Why Most Beginners Fail
Most people enter trading wanting freedom.
But subconsciously, they are chasing certainty.
They want someone to tell them:
• exactly what to buy
• exactly when to enter
• exactly when to sell
• and guarantee they will make money
The market does not work like that.
Trading is ultimately a decision making skill under uncertainty.
That is why psychology matters so much.
The market exposes every emotional weakness:
• fear
• greed
• impatience
• revenge trading
• ego
• lack of discipline
This is why many experienced traders will tell you trading becomes more of a personal development journey than a financial one.
Paper Trading Is Underrated
Another recurring theme in the discussion was the importance of paper trading.
Not for a few days.
For months.
Many beginners rush into real money because they believe live trading will force them to learn faster.
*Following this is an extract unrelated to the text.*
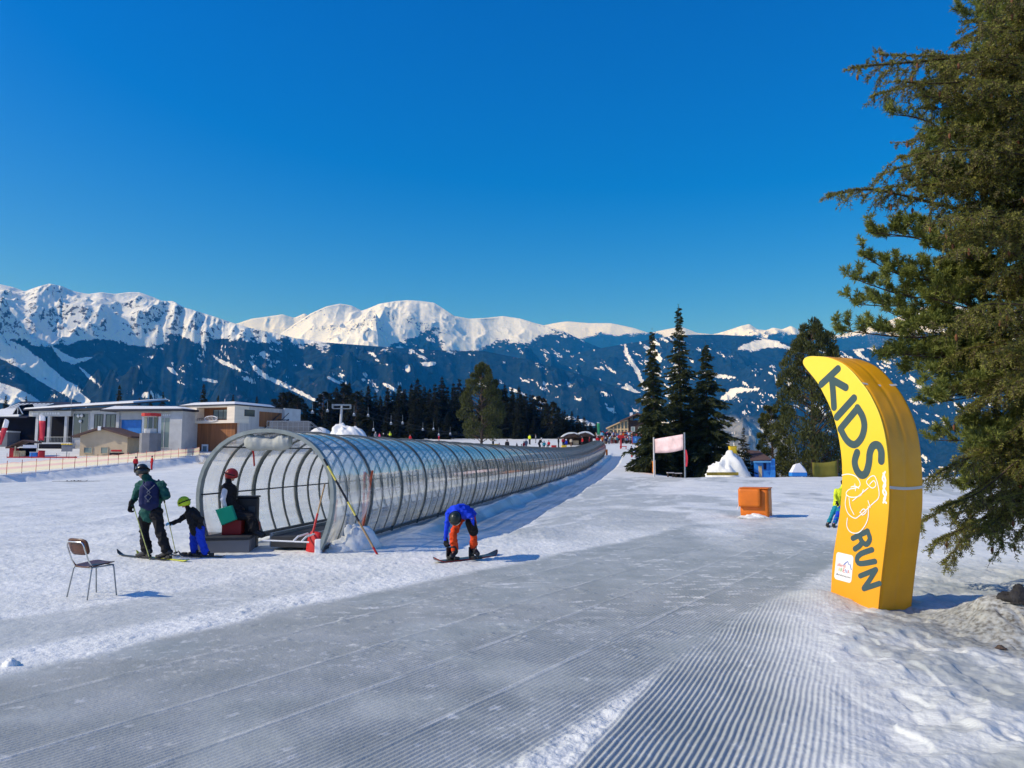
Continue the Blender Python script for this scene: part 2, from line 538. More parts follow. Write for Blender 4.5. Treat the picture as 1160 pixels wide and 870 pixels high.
def snow_material():
    m = bpy.data.materials.new('snow')
    t, n, l = nt(m)
    b = n['Principled BSDF']
    at_ = n.new('ShaderNodeAttribute'); at_.attribute_name = 'zone'
    sp = n.new('ShaderNodeSeparateColor'); l.new(at_.outputs['Color'], sp.inputs['Color'])
    tc = n.new('ShaderNodeTexCoord')

    def noise(scale, det=4, vec=None):
        z = n.new('ShaderNodeTexNoise'); z.inputs['Scale'].default_value = scale; z.inputs['Detail'].default_value = det
        l.new(vec or tc.outputs['Object'], z.inputs['Vector'])
        return z.outputs['Fac']

    def rng(v, a, b_, c, d):
        r = n.new('ShaderNodeMapRange'); r.inputs[1].default_value = a; r.inputs[2].default_value = b_
        r.inputs[3].default_value = c; r.inputs[4].default_value = d
        l.new(v, r.inputs[0]); return r.outputs[0]

    def mix(f, a, b_):
        x = n.new('ShaderNodeMix'); x.data_type = 'RGBA'
        if isinstance(f, float): x.inputs['Factor'].default_value = f
        else: l.new(f, x.inputs['Factor'])
        for s_, v in (('A', a), ('B', b_)):
            if isinstance(v, tuple): x.inputs[s_].default_value = (*v, 1)
            else: l.new(v, x.inputs[s_])
        return x.outputs['Result']

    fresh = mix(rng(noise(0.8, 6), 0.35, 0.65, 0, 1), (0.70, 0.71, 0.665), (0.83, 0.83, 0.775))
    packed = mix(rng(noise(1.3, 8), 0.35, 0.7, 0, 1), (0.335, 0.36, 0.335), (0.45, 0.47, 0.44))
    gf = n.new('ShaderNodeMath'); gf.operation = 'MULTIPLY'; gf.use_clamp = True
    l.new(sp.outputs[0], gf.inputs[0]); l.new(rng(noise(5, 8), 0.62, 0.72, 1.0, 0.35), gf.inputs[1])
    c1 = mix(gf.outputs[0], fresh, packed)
    dcol = mix(rng(noise(14, 6), 0.4, 0.6, 0, 1), (0.10, 0.085, 0.06), (0.36, 0.34, 0.28))
    df = n.new('ShaderNodeMath'); df.operation = 'MULTIPLY'; df.use_clamp = True
    l.new(sp.outputs[1], df.inputs[0]); l.new(rng(noise(22, 6), 0.35, 0.6, 0.35, 1.0), df.inputs[1])
    c2 = mix(df.outputs[0], c1, dcol)
    l.new(c2, b.inputs['Base Color'])
    b.inputs['Roughness'].default_value = 0.55
    b.inputs['Specular IOR Level'].default_value = 0.25
    # grain: sizes from 2 cm to 60 cm
    n1 = noise(45, 3); n2 = noise(12, 5); n3 = noise(2.4, 5)
    a1 = n.new('ShaderNodeMath'); a1.operation = 'MULTIPLY_ADD'; a1.inputs[1].default_value = 0.35
    l.new(n1, a1.inputs[0]); l.new(n2, a1.inputs[2])
    a2 = n.new('ShaderNodeMath'); a2.operation = 'MULTIPLY_ADD'; a2.inputs[1].default_value = 2.2
    l.new(n3, a2.inputs[0]); l.new(a1.outputs[0], a2.inputs[2])
    bp = n.new('ShaderNodeBump'); bp.inputs['Distance'].default_value = 0.035
    bs = rng(sp.outputs[0], 0.0, 1.0, 0.55, 0.22)
    l.new(bs, bp.inputs['Strength'])
    l.new(a2.outputs[0], bp.inputs['Height']); l.new(bp.outputs['Normal'], b.inputs['Normal'])
    MATS['snow'] = m
    return m


snow_material()


def plain_snow():
    m = mat('heaped_snow', (0.80, 0.80, 0.755), 0.6, 0.05, 3, bump=0.7, bscale=9)
    return m


plain_snow()


def build_ground():
    # rows by distance: fine near the camera, coarse far off
    r1 = np.linspace(0.6, 4.2, 40, endpoint=False)
    r2 = np.geomspace(4.2, 13.0, 520, endpoint=False)
    r3 = np.geomspace(13.0, 45.0, 260, endpoint=False)
    r4 = np.geomspace(45.0, 620, 170)
    r = np.concatenate([r1, r2, r3, r4])
    az = np.concatenate([np.linspace(-68, -37, 60, endpoint=False), np.linspace(-37, 37, 1150, endpoint=False), np.linspace(37, 68, 61)])
    az = np.radians(az)
    X = r[:, None] * np.sin(az)[None, :]; Y = r[:, None] * np.cos(az)[None, :]
    x, y = X.ravel(), Y.ravel()
    h, zn = hfull(x, y)
    v = np.stack([x, y, h], -1)
    q = grid_quads(len(r), len(az))[:, ::-1]
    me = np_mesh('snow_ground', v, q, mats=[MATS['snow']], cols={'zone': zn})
    o = link('snow_ground', me); tag(o, 'groomed snow slope with corduroy tracks', None, None, 'structure')


build_ground()

# ================================================================== MOUNTAINS
def mountain_material():
    m = bpy.data.materials.new('mountain')
    t, n, l = nt(m)
    b = n['Principled BSDF']
    b.inputs['Roughness'].default_value = 0.85; b.inputs['Specular IOR Level'].default_value = 0.05
    at_ = n.new('ShaderNodeAttribute'); at_.attribute_name = 'cover'
    sp = n.new('ShaderNodeSeparateColor'); l.new(at_.outputs['Color'], sp.inputs['Color'])
    tc = n.new('ShaderNodeTexCoord')

    def noise(scale, det):
        z = n.new('ShaderNodeTexNoise'); z.inputs['Scale'].default_value = scale; z.inputs['Detail'].default_value = det
        z.inputs['Roughness'].default_value = 0.65
        l.new(tc.outputs['Object'], z.inputs['Vector']); return z.outputs['Fac']

    def rng(v, a, b_, c, d):
        r = n.new('ShaderNodeMapRange'); r.inputs[1].default_value = a; r.inputs[2].default_value = b_
        r.inputs[3].default_value = c; r.inputs[4].default_value = d
        l.new(v, r.inputs[0]); return r.outputs[0]

    def mix(f, a, b_):
        x = n.new('ShaderNodeMix'); x.data_type = 'RGBA'; l.new(f, x.inputs['Factor'])
        for s_, v in (('A', a), ('B', b_)):
            if isinstance(v, tuple): x.inputs[s_].default_value = (*v, 1)
            else: l.new(v, x.inputs[s_])
        return x.outputs['Result']

    forest = mix(rng(noise(0.03, 8), 0.38, 0.66, 0, 1), (0.003, 0.009, 0.011), (0.018, 0.034, 0.036))
    snow = (0.86, 0.87, 0.89)
    rockc = mix(rng(noise(0.02, 5), 0.3, 0.7, 0, 1), (0.05, 0.045, 0.045), (0.14, 0.13, 0.13))
    # break the snow edge up with tree-sized noise
    nz = rng(noise(0.035, 8), 0.3, 0.7, -0.45, 0.45)
    ad = n.new('ShaderNodeMath'); ad.operation = 'ADD'; l.new(sp.outputs[0], ad.inputs[0]); l.new(nz, ad.inputs[1])
    c1 = mix(rng(ad.outputs[0], 0.42, 0.56, 0, 1), forest, snow)
    ad2 = n.new('ShaderNodeMath'); ad2.operation = 'ADD'; l.new(sp.outputs[1], ad2.inputs[0]); l.new(nz, ad2.inputs[1])
    c2 = mix(rng(ad2.outputs[0], 0.5, 0.62, 0, 1), c1, rockc)
    # thawed meadow
    mead = mix(rng(noise(0.02, 6), 0.35, 0.6, 0, 1), (0.16, 0.15, 0.12), (0.55, 0.55, 0.54))
    c3 = mix(sp.outputs[2], c2, mead)
    l.new(c3, b.inputs['Base Color'])
    bp = n.new('ShaderNodeBump'); bp.inputs['Strength'].default_value = 0.6; bp.inputs['Distance'].default_value = 26
    l.new(noise(0.011, 8), bp.inputs['Height']); l.new(bp.outputs['Normal'], b.inputs['Normal'])
    MATS['mountain'] = m


mountain_material()


def seg_dist(px, py, pts):
    best = np.full(px.shape, 1e9)
    for (x0, y0, w0), (x1, y1, w1) in zip(pts[:-1], pts[1:]):
        dx, dy = x1 - x0, y1 - y0
        t = np.clip(((px - x0) * dx + (py - y0) * dy) / (dx * dx + dy * dy), 0, 1)
        d = np.hypot(px - x0 - t * dx, py - y0 - t * dy) - (w0 + (w1 - w0) * t)
        best = np.minimum(best, d)
    return best


def mountain(label, sky_pts, Rc, Wf, zb, px0, px1, npx, nrow, amp, sc, seed, cover, power=1.2, crest_amp=0.0, spur=0.0):
    """a range: the crest rises to sky_pts (direction, height) at distance Rc; its near flank runs down to zb"""
    px = np.linspace(px0, px1, npx)
    sp = np.array(sky_pts, float)
    cr = np.interp(px, sp[:, 0], sp[:, 1])
    k = np.hanning(7); k /= k.sum()
    cr = np.convolve(np.pad(cr, 3, mode='edge'), k, mode='valid')
    a = (px - 580) / F
    b = (435 - cr) / F
    tanel = (SP + b * CP) / np.sqrt(a * a + (CP - b * SP) ** 2)
    az = np.arctan2(a, CP - b * SP)
    Rv = Rc * (1 + spur * (fbm(px * 0.012, px * 0, 3, seed + 40) - 0.5))
    H = CAM_Z + tanel * Rv
    t = np.concatenate([np.linspace(0, 0.5, nrow // 4, endpoint=False), np.linspace(0.5, 1.0, nrow), 1 + np.linspace(0.02, 0.5, nrow // 8)])
    T = t[:, None]
    rr = Rv[None, :] - Wf * (1 - T)
    S, C = np.sin(az)[None, :], np.cos(az)[None, :]
    X = rr * S; Y = rr * C
    Tc = np.clip(T, 0, 1)
    # the crest line's ups and downs run down the flank as spurs that wander sideways
    pxs = px[None, :] + (1 - Tc) * (120 * (fbm(px[None, :] * 0.008 + T * 1.5, T * 2.2 + px[None, :] * 0, 4, seed + 70) - 0.5) * 2 - 40)
    Hs = np.interp(pxs, px, H)
    Z = zb + (Hs - zb) * Tc ** power
    Z = np.where(T > 1, H[None, :] - (T - 1) * Wf * 0.7, Z)
    u = (X * 1.0) / sc; vv = Y / sc
    env = np.clip(4 * Tc * (1 - Tc), 0, 1) ** 0.6
    rg = ridged(u + 0.4 * fbm(u, vv, 2, seed + 9), vv * 0.8, 6, seed, 0.52)
    Z = Z + amp * (rg - 0.42) * np.where(T > 1, 0.5, 0.45 * crest_amp + env)
    Z = Z + amp * 0.25 * (fbm(u * 3, vv * 3, 4, seed + 3) - 0.5) * np.where(T > 1, 0.3, env)
    Z = Z + amp * 0.10 * (ridged(u * 7, vv * 7, 4, seed + 5) - 0.4) * np.where(T > 1, 0.3, 0.3 + env)
    # keep the skyline: scale each column so that its highest line of sight is the crest's
    tmax = ((Z - CAM_Z) / rr).max(axis=0)
    kf = (tanel * Rv - zb) / np.maximum(tmax * Rv - zb, 1)
    k2 = np.hanning(5); k2 /= k2.sum()
    kf = np.convolve(np.pad(kf, 2, mode='edge'), k2, mode='valid')
    Z = zb + (Z - zb) * kf[None, :]
    # where each place is seen from the photograph's viewpoint: used to set the cover (snow, forest) on the slope
    hyp = np.sqrt(X ** 2 + Y ** 2); dz = Z - CAM_Z
    fw = Y * CP + dz * SP; upv = -Y * SP + dz * CP
    PX = 580 + F * X / fw; PY = 435 - F * upv / fw
    # slope
    gzr = np.gradient(Z, axis=0) / np.maximum(np.gradient(rr, axis=0), 1)
    gza = np.gradient(Z, axis=1) / np.maximum(np.abs(np.gradient(az)[None, :] * rr), 1)
    slope = np.hypot(gzr, gza)
    sn, rk, md = cover(PX, PY, X, Y, Z, slope, rg)
    cv = np.stack([np.clip(sn, 0, 1), np.clip(rk, 0, 1), np.clip(md, 0, 1)], -1).reshape(-1, 3)
    me = np_mesh('mountain', np.stack([X, Y, Z], -1).reshape(-1, 3), grid_quads(len(t), npx)[:, ::-1], mats=[MATS['mountain']], cols={'cover': cv})
    o = link('mountain', me); tag(o, label, 'mountain', None, 'structure')
    return o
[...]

Usually it just forces them to lose faster.
Paper trading gives you time to:
• build pattern recognition
• test a process
• learn execution
• practice journaling
• study your emotions without financial damage
Then when you finally go live, start small.
One commenter mentioned beginning with around $600 and treating it as tuition, not an investment expected to make you rich immediately.
That mindset shift is important.
Your first account is not there to change your life.
It is there to educate you.
The Market Will Humble Everyone
One of the hardest truths about trading is this:
The market does not care about confidence.
It does not care about motivation.
It does not care how badly you want success.
The market rewards discipline, preparation, patience, and adaptability.
And unfortunately, those traits are developed slowly.
That is why the traders who survive long term usually stop searching for shortcuts.
They stop hopping between indicators and mentors every week.
They stop chasing dopamine.
Instead, they focus on mastering one process deeply.
So Who Should You Trust?
Trust people who:
• talk honestly about losses
• focus heavily on risk management• emphasize process over predictions
• show long term consistency instead of flashy screenshots
• encourage journaling and accountability
• do not promise unrealistic outcomes
They should be able to call out trades before entering them, with the exact entry price and stop loss shared before the trade even triggers.
Most importantly, trust your own experience over marketing.
The market itself will become your greatest teacher if you approach it with humility, patience, and a willingness to learn slowly.
Because real trading is not about getting rich quickly.
It is about becoming the kind of person capable of handling uncertainty consistently over time.